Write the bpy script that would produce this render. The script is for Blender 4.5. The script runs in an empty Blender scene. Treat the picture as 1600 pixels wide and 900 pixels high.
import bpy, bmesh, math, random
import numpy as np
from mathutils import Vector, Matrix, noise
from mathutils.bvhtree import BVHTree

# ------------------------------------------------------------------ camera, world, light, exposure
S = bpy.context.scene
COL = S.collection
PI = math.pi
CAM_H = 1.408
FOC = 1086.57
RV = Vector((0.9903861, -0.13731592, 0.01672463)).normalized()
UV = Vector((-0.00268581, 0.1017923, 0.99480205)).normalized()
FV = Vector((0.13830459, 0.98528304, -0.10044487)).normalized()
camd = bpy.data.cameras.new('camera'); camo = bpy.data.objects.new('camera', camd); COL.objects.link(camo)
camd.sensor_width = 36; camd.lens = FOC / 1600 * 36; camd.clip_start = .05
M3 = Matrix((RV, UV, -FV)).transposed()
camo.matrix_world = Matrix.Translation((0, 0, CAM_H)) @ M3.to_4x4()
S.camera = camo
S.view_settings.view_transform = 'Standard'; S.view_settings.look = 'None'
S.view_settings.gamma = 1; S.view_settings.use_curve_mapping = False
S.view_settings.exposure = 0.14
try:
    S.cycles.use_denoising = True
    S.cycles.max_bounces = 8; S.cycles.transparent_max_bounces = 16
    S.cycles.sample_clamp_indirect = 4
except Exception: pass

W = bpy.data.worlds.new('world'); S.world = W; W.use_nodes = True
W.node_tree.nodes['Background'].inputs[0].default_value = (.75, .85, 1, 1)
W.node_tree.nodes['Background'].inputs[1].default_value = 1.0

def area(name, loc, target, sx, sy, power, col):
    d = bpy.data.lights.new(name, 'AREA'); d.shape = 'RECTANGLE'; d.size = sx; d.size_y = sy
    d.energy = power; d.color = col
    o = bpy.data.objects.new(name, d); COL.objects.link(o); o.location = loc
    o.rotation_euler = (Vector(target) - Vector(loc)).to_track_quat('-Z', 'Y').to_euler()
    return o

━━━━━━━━

== SET PROBLEM ==
Retype the data exactly as given.

== ANSWER TO THE EXERCISE ==
Write the bpy script that would produce this render. The script is for Blender 4.5. The script runs in an empty Blender scene. Treat the picture as 1600 pixels wide and 900 pixels high.
import bpy, bmesh, math, random
import numpy as np
from mathutils import Vector, Matrix, noise
from mathutils.bvhtree import BVHTree

# ------------------------------------------------------------------ camera, world, light, exposure
S = bpy.context.scene
COL = S.collection
PI = math.pi
CAM_H = 1.408
FOC = 1086.57
RV = Vector((0.9903861, -0.13731592, 0.01672463)).normalized()
UV = Vector((-0.00268581, 0.1017923, 0.99480205)).normalized()
FV = Vector((0.13830459, 0.98528304, -0.10044487)).normalized()
camd = bpy.data.cameras.new('camera'); camo = bpy.data.objects.new('camera', camd); COL.objects.link(camo)
camd.sensor_width = 36; camd.lens = FOC / 1600 * 36; camd.clip_start = .05
M3 = Matrix((RV, UV, -FV)).transposed()
camo.matrix_world = Matrix.Translation((0, 0, CAM_H)) @ M3.to_4x4()
S.camera = camo
S.view_settings.view_transform = 'Standard'; S.view_settings.look = 'None'
S.view_settings.gamma = 1; S.view_settings.use_curve_mapping = False
S.view_settings.exposure = 0.14
try:
    S.cycles.use_denoising = True
    S.cycles.max_bounces = 8; S.cycles.transparent_max_bounces = 16
    S.cycles.sample_clamp_indirect = 4
except Exception: pass

W = bpy.data.worlds.new('world'); S.world = W; W.use_nodes = True
W.node_tree.nodes['Background'].inputs[0].default_value = (.75, .85, 1, 1)
W.node_tree.nodes['Background'].inputs[1].default_value = 1.0

def area(name, loc, target, sx, sy, power, col):
    d = bpy.data.lights.new(name, 'AREA'); d.shape = 'RECTANGLE'; d.size = sx; d.size_y = sy
    d.energy = power; d.color = col
    o = bpy.data.objects.new(name, d); COL.objects.link(o); o.location = loc
    o.rotation_euler = (Vector(target) - Vector(loc)).to_track_quat('-Z', 'Y').to_euler()
    return o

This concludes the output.